China surpasses Europe in mall builds

Shopping malls have been part of cityscape space in the West for at least 50 years but it is only in the past 10 years that the Chinese have had access to this type of enclosed shopping facility.

Spurred by the entry of such luxury good retailers as Louis Vuitton and Burberry, there are now 14 major Chinese cities with western-style shopping malls, says Neville Moss, head of retail research for Europe, the Middle East and Africa of property consultancy CBRE.

The research firm Property Market Analysis has produced figures showing a downturn in Western European mall development: 14 million sqm at the end of March this year compared with 17 million sqm in 2007.

Land Securities’ 93,000 sqm Trinity Leeds Shopping Centre will be the only larger British mall scheduled for opening in the space of two years. The spirit for large-scale mall development is tame also in France, the Netherlands and Sweden.

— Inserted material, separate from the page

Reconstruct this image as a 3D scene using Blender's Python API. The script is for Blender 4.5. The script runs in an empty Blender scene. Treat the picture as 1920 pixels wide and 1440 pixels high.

Shopping malls now cover a total space of about 20 million sqm in China, according to CBRE. The total is 55 million sqm in Western Europe. But with the current rate of development growth, China is expected to overtake Europe in five to 10 years according to Moss.

Hong Kong-based Sun Hung Kai Properties Swire Properties and Singapore-based CapitaMalls Asia are at the helm of mall space development in China. The former have completed the building of malls in Chengdu, Sichuan Province while the latter has allocated 2.3 billion yuan (US$361 million) for the construction of its ninth mall in Beijing.

The drive to build malls may have been driven by a middle class taste for new luxuries yet it is also the product of the government’s intervention in housing space development to put the lid on an overheated market. But there is a fear that the shopping center rush will create another bubble. Builders responded to the curtailment of housing development by turning to shopping mall development.

In the core of major cities there is now competition among retailers for leases in the more posh locations. Malls in city peripheries, on the other hand, suffer from over-supply.

One of the world’s largest malls remains almost empty, even seven years after its completion. This is the 660,000 sqm New South China Mall located in the city of Dongguan, near Guangdong.

Moss is more optimistic about the development in emerging, suburban parts of second-tier or third-tier cities.